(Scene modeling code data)
--------
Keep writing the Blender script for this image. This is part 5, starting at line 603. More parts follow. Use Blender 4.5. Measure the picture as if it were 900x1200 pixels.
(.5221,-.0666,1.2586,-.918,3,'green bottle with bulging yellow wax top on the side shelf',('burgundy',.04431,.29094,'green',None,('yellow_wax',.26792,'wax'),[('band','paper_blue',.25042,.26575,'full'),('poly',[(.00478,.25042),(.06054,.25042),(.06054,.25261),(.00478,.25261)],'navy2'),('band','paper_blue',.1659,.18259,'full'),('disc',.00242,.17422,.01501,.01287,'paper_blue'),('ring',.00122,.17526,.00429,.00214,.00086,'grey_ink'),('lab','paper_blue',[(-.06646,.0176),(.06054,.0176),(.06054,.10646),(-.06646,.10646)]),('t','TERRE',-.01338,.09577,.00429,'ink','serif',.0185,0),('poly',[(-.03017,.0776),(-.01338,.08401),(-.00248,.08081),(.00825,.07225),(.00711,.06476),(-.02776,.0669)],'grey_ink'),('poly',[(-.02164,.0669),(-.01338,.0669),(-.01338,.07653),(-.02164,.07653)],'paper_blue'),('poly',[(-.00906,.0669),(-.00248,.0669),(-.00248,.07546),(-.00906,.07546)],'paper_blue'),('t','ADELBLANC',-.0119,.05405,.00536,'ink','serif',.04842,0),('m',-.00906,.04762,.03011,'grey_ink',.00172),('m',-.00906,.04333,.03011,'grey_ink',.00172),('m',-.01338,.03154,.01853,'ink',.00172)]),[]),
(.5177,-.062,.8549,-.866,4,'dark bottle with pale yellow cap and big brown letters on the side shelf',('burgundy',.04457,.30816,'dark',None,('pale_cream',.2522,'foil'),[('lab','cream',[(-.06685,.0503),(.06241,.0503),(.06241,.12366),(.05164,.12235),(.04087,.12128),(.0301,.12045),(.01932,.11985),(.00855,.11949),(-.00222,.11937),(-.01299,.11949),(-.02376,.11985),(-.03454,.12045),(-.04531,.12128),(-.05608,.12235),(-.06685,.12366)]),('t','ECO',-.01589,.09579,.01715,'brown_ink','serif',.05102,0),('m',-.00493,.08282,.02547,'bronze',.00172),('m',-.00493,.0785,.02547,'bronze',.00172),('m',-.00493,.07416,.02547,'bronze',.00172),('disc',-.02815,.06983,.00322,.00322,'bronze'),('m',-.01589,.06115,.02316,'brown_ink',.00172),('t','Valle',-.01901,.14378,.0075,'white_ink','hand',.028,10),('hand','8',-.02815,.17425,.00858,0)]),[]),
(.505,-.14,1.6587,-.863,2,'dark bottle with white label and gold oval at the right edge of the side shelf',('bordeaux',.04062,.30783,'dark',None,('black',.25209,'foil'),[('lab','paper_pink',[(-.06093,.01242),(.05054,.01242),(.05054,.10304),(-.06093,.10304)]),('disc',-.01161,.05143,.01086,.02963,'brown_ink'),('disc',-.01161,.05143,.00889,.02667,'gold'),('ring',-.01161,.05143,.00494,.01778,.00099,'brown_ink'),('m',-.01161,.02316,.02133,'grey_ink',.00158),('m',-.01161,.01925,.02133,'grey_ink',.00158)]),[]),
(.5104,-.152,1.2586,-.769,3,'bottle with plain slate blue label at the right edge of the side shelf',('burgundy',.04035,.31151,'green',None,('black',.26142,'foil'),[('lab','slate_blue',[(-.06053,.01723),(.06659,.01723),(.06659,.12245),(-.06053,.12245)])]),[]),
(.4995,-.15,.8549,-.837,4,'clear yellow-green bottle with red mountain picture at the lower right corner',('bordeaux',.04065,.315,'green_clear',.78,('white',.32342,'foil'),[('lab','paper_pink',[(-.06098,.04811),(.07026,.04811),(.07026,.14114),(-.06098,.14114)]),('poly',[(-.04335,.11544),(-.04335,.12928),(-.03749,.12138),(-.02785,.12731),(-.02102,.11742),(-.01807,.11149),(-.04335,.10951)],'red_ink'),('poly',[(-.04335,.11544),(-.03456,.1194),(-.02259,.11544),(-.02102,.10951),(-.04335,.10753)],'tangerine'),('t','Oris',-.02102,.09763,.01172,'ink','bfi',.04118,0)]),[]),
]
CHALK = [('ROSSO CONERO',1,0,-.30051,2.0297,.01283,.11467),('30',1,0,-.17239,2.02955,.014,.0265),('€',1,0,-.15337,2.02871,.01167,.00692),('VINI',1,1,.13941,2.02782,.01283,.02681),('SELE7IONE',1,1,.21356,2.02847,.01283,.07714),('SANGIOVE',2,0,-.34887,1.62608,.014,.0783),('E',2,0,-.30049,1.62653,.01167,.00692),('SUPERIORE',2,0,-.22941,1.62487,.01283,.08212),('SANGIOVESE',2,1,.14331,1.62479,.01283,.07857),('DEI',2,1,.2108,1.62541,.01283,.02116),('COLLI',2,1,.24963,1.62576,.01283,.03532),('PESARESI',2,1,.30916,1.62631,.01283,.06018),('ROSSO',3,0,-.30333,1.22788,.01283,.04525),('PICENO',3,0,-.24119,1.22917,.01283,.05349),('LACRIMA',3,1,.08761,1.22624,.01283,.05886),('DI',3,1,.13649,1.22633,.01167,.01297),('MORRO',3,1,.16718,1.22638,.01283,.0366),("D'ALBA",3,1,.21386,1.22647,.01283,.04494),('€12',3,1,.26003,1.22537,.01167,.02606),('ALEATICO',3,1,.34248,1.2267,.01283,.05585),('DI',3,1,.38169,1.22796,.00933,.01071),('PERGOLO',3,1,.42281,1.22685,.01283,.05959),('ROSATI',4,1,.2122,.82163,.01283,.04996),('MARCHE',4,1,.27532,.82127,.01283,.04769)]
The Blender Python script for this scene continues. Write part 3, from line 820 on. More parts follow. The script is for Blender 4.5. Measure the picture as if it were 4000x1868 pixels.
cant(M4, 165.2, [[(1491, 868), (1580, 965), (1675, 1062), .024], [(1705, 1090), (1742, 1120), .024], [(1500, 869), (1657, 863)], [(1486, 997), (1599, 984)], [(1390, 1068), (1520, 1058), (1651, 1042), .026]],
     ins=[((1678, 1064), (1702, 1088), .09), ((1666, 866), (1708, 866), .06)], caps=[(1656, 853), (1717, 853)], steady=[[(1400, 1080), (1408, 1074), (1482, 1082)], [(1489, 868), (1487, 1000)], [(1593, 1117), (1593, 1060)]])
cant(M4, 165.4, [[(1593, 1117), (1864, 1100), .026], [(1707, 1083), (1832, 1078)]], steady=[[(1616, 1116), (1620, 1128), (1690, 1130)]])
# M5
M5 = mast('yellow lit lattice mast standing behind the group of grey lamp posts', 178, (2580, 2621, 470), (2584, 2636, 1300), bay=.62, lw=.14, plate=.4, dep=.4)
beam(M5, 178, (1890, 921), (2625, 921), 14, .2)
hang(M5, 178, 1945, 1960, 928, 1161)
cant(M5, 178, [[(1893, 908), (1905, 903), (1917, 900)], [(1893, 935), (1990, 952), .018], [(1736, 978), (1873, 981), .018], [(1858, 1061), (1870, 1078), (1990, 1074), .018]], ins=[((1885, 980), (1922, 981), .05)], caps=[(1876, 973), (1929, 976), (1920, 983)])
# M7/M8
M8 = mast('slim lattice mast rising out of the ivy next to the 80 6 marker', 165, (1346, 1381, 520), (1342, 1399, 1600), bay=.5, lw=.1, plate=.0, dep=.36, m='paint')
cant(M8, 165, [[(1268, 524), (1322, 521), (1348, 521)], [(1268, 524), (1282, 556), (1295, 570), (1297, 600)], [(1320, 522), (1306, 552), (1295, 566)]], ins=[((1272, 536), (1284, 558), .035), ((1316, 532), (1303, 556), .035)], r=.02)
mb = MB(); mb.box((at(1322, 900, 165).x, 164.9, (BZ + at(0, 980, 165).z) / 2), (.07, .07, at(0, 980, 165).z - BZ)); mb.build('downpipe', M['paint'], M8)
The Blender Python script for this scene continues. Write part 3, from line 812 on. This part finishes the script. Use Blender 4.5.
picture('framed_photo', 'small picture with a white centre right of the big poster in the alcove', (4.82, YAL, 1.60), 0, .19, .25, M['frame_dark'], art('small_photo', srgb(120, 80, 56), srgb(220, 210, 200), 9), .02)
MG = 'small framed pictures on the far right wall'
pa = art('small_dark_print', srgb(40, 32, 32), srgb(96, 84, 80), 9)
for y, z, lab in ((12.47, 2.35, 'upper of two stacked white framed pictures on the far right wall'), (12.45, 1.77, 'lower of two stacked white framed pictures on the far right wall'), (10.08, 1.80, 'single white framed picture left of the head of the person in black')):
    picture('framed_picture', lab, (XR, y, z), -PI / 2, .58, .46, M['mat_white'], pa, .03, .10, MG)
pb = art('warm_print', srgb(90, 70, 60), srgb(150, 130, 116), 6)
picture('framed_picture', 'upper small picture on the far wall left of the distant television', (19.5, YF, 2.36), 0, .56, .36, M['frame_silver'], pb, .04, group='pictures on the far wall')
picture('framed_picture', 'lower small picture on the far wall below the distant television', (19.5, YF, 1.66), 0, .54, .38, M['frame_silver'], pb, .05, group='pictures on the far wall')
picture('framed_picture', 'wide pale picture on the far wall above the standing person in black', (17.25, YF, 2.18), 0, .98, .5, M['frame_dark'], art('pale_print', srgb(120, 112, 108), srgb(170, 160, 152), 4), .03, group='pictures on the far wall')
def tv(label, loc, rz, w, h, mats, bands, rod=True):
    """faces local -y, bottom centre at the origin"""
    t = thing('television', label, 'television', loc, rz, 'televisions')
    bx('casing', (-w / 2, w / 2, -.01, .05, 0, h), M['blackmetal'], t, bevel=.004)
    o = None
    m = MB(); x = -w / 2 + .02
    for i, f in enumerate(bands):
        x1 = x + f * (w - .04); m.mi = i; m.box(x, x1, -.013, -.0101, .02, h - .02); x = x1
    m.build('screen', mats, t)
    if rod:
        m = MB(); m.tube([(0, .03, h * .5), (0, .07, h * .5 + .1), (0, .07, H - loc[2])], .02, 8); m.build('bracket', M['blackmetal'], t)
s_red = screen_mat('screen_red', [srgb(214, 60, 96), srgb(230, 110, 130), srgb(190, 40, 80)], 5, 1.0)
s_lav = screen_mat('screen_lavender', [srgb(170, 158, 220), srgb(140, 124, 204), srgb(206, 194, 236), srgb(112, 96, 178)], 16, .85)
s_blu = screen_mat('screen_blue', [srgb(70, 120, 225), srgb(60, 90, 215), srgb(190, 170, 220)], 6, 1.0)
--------
Repeat exactly, and only, the lines from the one containing "were 4000x1868 pixels." through the one containing "mb = MB(); mb.box((at(1322, 900, 165).x, 164.9, (BZ", both included.

Exercise output:
The Blender Python script for this scene continues. Write part 3, from line 820 on. More parts follow. The script is for Blender 4.5. Measure the picture as if it were 4000x1868 pixels.
cant(M4, 165.2, [[(1491, 868), (1580, 965), (1675, 1062), .024], [(1705, 1090), (1742, 1120), .024], [(1500, 869), (1657, 863)], [(1486, 997), (1599, 984)], [(1390, 1068), (1520, 1058), (1651, 1042), .026]],
     ins=[((1678, 1064), (1702, 1088), .09), ((1666, 866), (1708, 866), .06)], caps=[(1656, 853), (1717, 853)], steady=[[(1400, 1080), (1408, 1074), (1482, 1082)], [(1489, 868), (1487, 1000)], [(1593, 1117), (1593, 1060)]])
cant(M4, 165.4, [[(1593, 1117), (1864, 1100), .026], [(1707, 1083), (1832, 1078)]], steady=[[(1616, 1116), (1620, 1128), (1690, 1130)]])
# M5
M5 = mast('yellow lit lattice mast standing behind the group of grey lamp posts', 178, (2580, 2621, 470), (2584, 2636, 1300), bay=.62, lw=.14, plate=.4, dep=.4)
beam(M5, 178, (1890, 921), (2625, 921), 14, .2)
hang(M5, 178, 1945, 1960, 928, 1161)
cant(M5, 178, [[(1893, 908), (1905, 903), (1917, 900)], [(1893, 935), (1990, 952), .018], [(1736, 978), (1873, 981), .018], [(1858, 1061), (1870, 1078), (1990, 1074), .018]], ins=[((1885, 980), (1922, 981), .05)], caps=[(1876, 973), (1929, 976), (1920, 983)])
# M7/M8
M8 = mast('slim lattice mast rising out of the ivy next to the 80 6 marker', 165, (1346, 1381, 520), (1342, 1399, 1600), bay=.5, lw=.1, plate=.0, dep=.36, m='paint')
cant(M8, 165, [[(1268, 524), (1322, 521), (1348, 521)], [(1268, 524), (1282, 556), (1295, 570), (1297, 600)], [(1320, 522), (1306, 552), (1295, 566)]], ins=[((1272, 536), (1284, 558), .035), ((1316, 532), (1303, 556), .035)], r=.02)
mb = MB(); mb.box((at(1322, 900, 165).x, 164.9, (BZ + at(0, 980, 165).z) / 2), (.07, .07, at(0, 980, 165).z - BZ)); mb.build('downpipe', M['paint'], M8)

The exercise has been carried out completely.